Work to be completed :: Restate all of the data exactly.

Material provided ::
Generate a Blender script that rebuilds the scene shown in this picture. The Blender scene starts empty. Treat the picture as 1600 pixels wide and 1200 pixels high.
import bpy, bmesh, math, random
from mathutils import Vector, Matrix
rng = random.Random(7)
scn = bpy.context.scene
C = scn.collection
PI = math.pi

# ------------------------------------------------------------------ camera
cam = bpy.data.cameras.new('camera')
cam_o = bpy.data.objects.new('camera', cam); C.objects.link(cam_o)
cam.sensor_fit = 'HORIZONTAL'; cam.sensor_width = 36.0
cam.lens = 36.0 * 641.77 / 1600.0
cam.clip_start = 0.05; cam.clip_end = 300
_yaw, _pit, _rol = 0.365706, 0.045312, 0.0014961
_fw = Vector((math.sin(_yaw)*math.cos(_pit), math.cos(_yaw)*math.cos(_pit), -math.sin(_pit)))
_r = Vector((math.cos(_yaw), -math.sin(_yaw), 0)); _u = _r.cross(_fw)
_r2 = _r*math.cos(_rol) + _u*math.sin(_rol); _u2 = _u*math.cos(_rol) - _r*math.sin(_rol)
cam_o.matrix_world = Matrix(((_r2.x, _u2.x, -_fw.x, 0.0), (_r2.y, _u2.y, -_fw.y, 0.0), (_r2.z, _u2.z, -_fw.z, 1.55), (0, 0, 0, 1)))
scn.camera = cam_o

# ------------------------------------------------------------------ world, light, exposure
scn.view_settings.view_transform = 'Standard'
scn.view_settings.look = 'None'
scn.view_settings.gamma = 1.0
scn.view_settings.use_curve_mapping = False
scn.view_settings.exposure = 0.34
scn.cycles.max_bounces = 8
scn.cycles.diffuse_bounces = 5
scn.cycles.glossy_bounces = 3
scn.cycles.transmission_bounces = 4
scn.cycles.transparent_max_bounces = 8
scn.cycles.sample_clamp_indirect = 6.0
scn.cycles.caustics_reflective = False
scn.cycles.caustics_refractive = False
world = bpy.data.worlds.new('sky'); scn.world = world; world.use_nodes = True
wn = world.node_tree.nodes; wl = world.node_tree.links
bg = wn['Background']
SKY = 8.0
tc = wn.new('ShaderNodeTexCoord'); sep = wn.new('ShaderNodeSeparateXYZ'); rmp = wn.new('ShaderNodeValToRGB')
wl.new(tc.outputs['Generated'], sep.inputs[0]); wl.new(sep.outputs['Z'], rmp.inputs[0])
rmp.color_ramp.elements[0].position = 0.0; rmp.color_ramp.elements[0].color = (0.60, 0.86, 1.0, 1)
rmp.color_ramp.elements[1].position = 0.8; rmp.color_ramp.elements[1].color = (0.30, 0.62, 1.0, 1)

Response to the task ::
Generate a Blender script that rebuilds the scene shown in this picture. The Blender scene starts empty. Treat the picture as 1600 pixels wide and 1200 pixels high.
import bpy, bmesh, math, random
from mathutils import Vector, Matrix
rng = random.Random(7)
scn = bpy.context.scene
C = scn.collection
PI = math.pi

# ------------------------------------------------------------------ camera
cam = bpy.data.cameras.new('camera')
cam_o = bpy.data.objects.new('camera', cam); C.objects.link(cam_o)
cam.sensor_fit = 'HORIZONTAL'; cam.sensor_width = 36.0
cam.lens = 36.0 * 641.77 / 1600.0
cam.clip_start = 0.05; cam.clip_end = 300
_yaw, _pit, _rol = 0.365706, 0.045312, 0.0014961
_fw = Vector((math.sin(_yaw)*math.cos(_pit), math.cos(_yaw)*math.cos(_pit), -math.sin(_pit)))
_r = Vector((math.cos(_yaw), -math.sin(_yaw), 0)); _u = _r.cross(_fw)
_r2 = _r*math.cos(_rol) + _u*math.sin(_rol); _u2 = _u*math.cos(_rol) - _r*math.sin(_rol)
cam_o.matrix_world = Matrix(((_r2.x, _u2.x, -_fw.x, 0.0), (_r2.y, _u2.y, -_fw.y, 0.0), (_r2.z, _u2.z, -_fw.z, 1.55), (0, 0, 0, 1)))
scn.camera = cam_o

# ------------------------------------------------------------------ world, light, exposure
scn.view_settings.view_transform = 'Standard'
scn.view_settings.look = 'None'
scn.view_settings.gamma = 1.0
scn.view_settings.use_curve_mapping = False
scn.view_settings.exposure = 0.34
scn.cycles.max_bounces = 8
scn.cycles.diffuse_bounces = 5
scn.cycles.glossy_bounces = 3
scn.cycles.transmission_bounces = 4
scn.cycles.transparent_max_bounces = 8
scn.cycles.sample_clamp_indirect = 6.0
scn.cycles.caustics_reflective = False
scn.cycles.caustics_refractive = False
world = bpy.data.worlds.new('sky'); scn.world = world; world.use_nodes = True
wn = world.node_tree.nodes; wl = world.node_tree.links
bg = wn['Background']
SKY = 8.0
tc = wn.new('ShaderNodeTexCoord'); sep = wn.new('ShaderNodeSeparateXYZ'); rmp = wn.new('ShaderNodeValToRGB')
wl.new(tc.outputs['Generated'], sep.inputs[0]); wl.new(sep.outputs['Z'], rmp.inputs[0])
rmp.color_ramp.elements[0].position = 0.0; rmp.color_ramp.elements[0].color = (0.60, 0.86, 1.0, 1)
rmp.color_ramp.elements[1].position = 0.8; rmp.color_ramp.elements[1].color = (0.30, 0.62, 1.0, 1)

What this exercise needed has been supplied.